WORK TO BE COMPLETED: Gather from the material every line that contains the string "part".

[Scenes as source code]
******************************

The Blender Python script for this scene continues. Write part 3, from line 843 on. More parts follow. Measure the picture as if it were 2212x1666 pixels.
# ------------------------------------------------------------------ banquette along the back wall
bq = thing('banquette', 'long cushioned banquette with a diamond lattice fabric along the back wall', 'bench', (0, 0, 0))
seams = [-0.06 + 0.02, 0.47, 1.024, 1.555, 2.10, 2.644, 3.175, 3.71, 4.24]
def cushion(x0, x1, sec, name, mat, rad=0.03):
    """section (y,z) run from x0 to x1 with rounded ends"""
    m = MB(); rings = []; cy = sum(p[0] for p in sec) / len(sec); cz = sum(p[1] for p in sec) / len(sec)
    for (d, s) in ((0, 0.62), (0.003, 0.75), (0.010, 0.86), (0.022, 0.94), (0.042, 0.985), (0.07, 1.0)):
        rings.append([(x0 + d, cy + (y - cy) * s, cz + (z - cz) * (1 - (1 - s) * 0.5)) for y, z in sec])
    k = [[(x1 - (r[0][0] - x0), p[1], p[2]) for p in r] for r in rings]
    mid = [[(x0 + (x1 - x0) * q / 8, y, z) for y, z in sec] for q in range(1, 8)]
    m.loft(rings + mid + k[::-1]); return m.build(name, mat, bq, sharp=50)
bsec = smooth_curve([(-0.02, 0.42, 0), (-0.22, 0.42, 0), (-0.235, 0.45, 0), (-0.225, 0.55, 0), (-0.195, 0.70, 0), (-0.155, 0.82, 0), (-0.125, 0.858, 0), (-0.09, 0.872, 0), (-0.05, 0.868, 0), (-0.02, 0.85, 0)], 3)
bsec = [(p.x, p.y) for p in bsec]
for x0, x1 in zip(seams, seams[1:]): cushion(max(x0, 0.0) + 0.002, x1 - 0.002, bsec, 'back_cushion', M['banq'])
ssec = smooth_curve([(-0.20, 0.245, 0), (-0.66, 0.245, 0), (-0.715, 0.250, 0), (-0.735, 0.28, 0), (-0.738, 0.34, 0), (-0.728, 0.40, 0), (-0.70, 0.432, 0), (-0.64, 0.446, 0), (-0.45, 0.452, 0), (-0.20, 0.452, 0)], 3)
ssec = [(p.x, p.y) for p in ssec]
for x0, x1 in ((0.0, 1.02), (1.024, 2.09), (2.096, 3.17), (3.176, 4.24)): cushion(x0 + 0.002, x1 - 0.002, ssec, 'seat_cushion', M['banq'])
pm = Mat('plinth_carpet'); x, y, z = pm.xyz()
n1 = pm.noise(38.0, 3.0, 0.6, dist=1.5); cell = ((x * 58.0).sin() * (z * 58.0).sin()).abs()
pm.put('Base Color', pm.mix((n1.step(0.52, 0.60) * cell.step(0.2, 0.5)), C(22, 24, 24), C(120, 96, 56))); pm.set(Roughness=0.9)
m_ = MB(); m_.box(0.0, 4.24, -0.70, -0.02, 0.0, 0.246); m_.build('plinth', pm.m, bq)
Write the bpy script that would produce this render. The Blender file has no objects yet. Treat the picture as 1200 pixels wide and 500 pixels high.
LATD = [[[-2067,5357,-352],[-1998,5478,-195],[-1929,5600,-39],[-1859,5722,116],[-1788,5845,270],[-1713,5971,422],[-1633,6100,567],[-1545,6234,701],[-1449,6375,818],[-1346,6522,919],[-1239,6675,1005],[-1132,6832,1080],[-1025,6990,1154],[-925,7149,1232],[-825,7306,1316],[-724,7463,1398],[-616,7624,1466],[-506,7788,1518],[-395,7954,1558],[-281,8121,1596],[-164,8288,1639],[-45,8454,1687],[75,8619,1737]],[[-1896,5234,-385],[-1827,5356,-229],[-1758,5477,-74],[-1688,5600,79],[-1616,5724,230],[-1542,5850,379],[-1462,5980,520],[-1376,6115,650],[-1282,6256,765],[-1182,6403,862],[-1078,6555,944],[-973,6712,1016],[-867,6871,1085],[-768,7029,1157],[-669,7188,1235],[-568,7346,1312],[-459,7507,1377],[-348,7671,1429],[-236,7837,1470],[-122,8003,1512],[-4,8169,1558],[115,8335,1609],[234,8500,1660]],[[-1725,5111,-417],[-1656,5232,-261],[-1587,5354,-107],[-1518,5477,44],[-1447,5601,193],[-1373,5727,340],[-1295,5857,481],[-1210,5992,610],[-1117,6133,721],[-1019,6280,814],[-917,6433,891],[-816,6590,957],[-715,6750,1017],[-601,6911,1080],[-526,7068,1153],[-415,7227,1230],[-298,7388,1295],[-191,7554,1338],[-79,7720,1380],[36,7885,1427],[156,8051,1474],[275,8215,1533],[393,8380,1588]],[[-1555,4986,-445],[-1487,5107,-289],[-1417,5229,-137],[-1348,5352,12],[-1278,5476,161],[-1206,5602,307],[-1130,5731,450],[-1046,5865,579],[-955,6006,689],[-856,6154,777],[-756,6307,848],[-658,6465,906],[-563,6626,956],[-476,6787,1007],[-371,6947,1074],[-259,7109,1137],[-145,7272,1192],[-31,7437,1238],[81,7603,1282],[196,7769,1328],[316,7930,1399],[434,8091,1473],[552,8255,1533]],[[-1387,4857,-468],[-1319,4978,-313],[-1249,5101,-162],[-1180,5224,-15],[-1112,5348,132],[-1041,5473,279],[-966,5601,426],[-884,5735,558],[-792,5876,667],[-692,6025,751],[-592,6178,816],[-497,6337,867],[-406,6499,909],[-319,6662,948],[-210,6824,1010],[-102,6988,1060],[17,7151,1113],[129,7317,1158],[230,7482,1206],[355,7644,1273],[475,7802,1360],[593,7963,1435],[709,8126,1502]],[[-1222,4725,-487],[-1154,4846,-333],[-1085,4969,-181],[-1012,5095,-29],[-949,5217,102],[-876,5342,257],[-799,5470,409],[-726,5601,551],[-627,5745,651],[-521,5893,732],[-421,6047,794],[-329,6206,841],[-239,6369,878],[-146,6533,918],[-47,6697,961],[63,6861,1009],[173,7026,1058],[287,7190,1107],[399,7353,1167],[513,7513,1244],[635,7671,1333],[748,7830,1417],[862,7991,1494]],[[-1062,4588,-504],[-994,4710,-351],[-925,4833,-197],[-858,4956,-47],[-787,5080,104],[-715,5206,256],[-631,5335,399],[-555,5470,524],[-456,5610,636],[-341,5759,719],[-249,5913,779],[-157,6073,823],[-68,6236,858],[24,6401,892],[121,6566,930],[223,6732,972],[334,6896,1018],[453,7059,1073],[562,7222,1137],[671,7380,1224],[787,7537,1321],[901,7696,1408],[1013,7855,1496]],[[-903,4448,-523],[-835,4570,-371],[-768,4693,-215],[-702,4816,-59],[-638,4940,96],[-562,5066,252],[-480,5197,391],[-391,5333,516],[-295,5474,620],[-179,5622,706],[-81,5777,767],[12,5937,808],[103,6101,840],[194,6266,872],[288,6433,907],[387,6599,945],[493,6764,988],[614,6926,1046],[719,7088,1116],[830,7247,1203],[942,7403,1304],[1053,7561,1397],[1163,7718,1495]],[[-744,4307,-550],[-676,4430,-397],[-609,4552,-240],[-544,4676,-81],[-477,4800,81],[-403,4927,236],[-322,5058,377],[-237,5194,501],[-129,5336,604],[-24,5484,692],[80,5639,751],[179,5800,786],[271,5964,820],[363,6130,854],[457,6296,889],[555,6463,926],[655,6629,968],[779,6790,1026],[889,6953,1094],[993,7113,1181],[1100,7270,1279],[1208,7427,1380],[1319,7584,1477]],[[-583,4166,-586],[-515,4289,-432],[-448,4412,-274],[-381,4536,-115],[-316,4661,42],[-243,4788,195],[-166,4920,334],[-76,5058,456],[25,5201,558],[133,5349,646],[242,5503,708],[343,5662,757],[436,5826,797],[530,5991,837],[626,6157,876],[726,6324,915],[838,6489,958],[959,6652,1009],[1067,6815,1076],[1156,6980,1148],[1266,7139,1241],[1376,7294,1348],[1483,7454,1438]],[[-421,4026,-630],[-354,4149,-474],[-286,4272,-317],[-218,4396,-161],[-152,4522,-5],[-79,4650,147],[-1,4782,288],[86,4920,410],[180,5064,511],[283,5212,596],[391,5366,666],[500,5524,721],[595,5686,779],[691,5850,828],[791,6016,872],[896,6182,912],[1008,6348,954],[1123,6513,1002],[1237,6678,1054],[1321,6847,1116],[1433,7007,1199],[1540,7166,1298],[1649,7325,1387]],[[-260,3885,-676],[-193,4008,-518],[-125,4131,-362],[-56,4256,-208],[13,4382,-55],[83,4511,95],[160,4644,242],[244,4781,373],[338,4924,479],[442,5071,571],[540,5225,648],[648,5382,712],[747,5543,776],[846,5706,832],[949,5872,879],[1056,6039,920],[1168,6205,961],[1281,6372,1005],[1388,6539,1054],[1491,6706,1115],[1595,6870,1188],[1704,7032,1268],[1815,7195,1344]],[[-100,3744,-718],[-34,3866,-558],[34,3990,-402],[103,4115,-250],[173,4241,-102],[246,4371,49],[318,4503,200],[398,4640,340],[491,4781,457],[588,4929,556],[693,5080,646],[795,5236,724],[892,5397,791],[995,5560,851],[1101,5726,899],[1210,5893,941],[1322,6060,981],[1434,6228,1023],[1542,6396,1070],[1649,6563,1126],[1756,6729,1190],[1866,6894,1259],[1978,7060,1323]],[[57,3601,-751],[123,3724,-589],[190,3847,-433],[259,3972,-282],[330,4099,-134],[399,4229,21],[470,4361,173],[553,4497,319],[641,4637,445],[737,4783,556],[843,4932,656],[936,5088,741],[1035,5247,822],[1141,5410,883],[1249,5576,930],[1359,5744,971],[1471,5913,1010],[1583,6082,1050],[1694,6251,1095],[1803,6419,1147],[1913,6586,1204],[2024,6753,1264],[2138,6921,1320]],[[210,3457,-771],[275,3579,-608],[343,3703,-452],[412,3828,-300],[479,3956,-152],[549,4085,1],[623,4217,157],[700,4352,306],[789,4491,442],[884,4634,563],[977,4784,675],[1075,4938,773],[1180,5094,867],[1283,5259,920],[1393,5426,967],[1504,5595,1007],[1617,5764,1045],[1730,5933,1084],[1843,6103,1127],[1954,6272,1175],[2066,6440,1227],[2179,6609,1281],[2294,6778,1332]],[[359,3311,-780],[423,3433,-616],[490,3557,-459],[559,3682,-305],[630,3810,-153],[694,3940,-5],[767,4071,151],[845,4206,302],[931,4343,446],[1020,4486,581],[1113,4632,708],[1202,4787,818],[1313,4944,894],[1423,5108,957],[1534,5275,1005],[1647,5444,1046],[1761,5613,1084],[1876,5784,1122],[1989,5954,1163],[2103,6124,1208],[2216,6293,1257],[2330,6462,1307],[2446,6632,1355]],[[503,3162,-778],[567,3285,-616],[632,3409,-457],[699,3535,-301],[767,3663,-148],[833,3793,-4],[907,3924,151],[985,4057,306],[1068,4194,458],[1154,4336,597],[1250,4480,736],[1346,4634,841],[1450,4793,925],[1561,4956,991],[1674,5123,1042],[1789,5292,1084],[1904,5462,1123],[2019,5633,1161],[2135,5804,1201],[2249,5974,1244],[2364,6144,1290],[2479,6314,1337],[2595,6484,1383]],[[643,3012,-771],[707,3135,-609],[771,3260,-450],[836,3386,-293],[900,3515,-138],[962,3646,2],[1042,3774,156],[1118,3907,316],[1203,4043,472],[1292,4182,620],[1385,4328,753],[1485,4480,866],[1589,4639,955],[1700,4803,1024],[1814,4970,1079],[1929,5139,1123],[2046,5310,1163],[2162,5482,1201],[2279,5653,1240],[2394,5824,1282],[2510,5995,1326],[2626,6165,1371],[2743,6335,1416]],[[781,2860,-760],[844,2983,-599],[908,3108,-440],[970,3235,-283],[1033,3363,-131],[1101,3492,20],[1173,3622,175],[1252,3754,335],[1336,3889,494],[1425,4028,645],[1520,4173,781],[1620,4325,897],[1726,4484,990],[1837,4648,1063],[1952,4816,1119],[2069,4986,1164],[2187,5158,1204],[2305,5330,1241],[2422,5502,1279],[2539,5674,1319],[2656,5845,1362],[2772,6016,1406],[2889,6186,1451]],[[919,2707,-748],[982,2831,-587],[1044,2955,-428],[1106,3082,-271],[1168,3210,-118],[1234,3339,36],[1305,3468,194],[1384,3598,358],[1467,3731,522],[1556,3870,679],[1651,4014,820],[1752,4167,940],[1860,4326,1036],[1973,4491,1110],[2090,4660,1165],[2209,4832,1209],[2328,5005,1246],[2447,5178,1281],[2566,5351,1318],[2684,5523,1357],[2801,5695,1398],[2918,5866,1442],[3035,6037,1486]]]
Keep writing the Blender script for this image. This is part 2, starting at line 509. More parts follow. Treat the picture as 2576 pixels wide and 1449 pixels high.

******************************

RESPONSE TO THE TASK:
The Blender Python script for this scene continues. Write part 3, from line 843 on. More parts follow. Measure the picture as if it were 2212x1666 pixels.
Keep writing the Blender script for this image. This is part 2, starting at line 509. More parts follow. Treat the picture as 2576 pixels wide and 1449 pixels high.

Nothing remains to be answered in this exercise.